China is 60 times the size of Saudi Arabia, and most experts agree that the sheer volume of traffic would be impossible to police. But Beijing has risen to the challenge, throwing people, money and technology at the problem. The more lurid accounts talk of an e-police force of 100,000 people employed to scour the net, blocking sites and checking e-mails. The numbers are exaggerated, but analysts agree that teams of computer scientists run a firewall with at least four different kinds of filter.via Google News
Second, look at what the Chinese are censoring. Much of the commentary suggests that China is an iron-clad Stalinist state, shielded from global events by the "great firewall of China".
But analogies with Russia and eastern Europe in the 1980s are misleading. The governments of the Soviet bloc looked on powerlessly as their grey world of propaganda was eclipsed by Technicolor images of a better life in the West.
But China is already part of the capitalist world. It is awash with information, products and all the baubles of the consumer society. With every year that passes, the number of people with access to these goodies grows.
What Google has been asked to censor are perennial political taboos: articles on Tibet, Taiwan, Tiananmen Square and Falun Gong - as well as pieces criticising the Communist Party's rule. But this kind of censorship is relatively subtle, aimed not at shutting China off from the world, but zeroing in on political controversy. Google estimates that less than two per cent of internet searches will be affected.
The third lesson is the most profound. What worries China the most is not information coming in from outside. It is Chinese people talking to one another. China's laws on the freedom of assembly are Draconian. Charities, trade unions and religious groups are kept under close surveillance and regularly banned. The ferocity with which the Communist Party suppresses the herbivorous and mild-mannered Falun Gong has puzzled many outside observers. But Beijing is not afraid of the content of their meetings; it is afraid of them meeting at all....
But however impressive the Chinese mastery of the internet has become, it is hard to see how the profusion of information circulating around China can fail to leave its mark on the country's politics. The great firewall is already springing leaks....

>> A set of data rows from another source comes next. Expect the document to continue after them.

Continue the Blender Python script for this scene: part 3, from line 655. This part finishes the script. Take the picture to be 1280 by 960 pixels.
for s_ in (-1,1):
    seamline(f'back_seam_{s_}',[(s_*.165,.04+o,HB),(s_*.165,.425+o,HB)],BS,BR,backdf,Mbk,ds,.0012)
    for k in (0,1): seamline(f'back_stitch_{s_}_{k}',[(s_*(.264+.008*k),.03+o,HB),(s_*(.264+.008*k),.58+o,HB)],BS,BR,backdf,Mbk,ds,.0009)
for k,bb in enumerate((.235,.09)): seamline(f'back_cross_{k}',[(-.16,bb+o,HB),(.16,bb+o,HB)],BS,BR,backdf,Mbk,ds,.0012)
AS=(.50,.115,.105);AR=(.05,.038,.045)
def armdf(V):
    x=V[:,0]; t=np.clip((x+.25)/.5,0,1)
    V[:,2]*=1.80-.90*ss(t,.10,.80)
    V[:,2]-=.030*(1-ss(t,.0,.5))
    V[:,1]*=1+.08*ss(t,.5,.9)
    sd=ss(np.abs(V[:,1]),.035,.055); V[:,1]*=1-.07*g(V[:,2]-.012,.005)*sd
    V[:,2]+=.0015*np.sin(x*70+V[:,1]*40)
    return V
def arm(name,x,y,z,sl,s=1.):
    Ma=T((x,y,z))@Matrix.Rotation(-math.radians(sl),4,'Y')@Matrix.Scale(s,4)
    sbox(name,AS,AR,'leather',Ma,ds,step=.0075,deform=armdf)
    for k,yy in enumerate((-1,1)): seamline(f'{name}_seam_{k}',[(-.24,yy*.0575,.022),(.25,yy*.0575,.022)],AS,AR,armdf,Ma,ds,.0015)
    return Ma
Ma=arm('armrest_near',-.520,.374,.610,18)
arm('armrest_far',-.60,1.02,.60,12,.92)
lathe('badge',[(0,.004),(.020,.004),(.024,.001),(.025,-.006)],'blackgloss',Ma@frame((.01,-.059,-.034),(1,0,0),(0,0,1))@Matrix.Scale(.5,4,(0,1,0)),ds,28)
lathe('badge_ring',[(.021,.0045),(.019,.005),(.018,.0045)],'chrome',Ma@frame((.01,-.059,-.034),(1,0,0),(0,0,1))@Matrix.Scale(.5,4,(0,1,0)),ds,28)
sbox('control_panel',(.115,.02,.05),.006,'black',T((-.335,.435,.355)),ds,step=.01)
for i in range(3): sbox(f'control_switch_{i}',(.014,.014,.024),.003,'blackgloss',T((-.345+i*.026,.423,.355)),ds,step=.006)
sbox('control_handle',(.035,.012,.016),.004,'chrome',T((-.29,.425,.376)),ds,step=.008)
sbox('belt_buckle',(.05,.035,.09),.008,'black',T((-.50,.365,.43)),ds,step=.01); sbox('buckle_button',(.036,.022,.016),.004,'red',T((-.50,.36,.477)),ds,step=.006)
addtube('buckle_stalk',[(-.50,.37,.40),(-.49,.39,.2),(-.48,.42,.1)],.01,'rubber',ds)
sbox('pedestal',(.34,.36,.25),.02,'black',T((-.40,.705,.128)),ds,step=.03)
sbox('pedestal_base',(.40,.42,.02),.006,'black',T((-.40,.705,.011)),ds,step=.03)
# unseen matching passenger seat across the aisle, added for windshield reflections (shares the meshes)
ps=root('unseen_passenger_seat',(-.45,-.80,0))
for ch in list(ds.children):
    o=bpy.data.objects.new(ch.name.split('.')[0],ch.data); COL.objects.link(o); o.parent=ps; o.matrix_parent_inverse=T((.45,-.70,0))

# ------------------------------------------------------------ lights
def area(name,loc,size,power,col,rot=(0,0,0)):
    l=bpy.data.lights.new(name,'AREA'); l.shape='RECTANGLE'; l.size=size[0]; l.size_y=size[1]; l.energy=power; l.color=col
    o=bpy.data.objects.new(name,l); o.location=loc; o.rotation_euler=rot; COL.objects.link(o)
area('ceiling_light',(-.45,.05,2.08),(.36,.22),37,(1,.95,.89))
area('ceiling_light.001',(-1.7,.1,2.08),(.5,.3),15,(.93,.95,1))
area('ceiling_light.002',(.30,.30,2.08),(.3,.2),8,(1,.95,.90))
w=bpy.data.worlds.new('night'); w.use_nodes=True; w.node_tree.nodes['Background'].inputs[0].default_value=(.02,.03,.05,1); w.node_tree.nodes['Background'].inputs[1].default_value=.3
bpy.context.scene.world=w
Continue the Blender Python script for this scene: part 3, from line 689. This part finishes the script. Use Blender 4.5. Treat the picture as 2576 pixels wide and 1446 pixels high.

Many Chinese are also taking refuge in the world of digital images, which can be sent between mobiles or e-mailed as attachments, escaping the filters of the censor. Finally, there is the ingenuity of the Chinese people, who often write to each other in coded language (using stories as allegories). This has led many cyber-pundits to predict that, although Google's avant-garde credentials have been tarnished, the dream of a democratic China has not been deferred.
Rebecca MacKinnon's RConversation blog is among the best English-language sources about censorship and the Chinese blogosphere.
I wonder how many people incensed at Google's compromises with the Chinese government are equally incensed about the myriad of much nastier compromises routinely tolerated by the multitude of NGOs, news reporters, and "peacekeepers" trying to make a small difference under conditions of far deadlier tyranny and chaos around the world.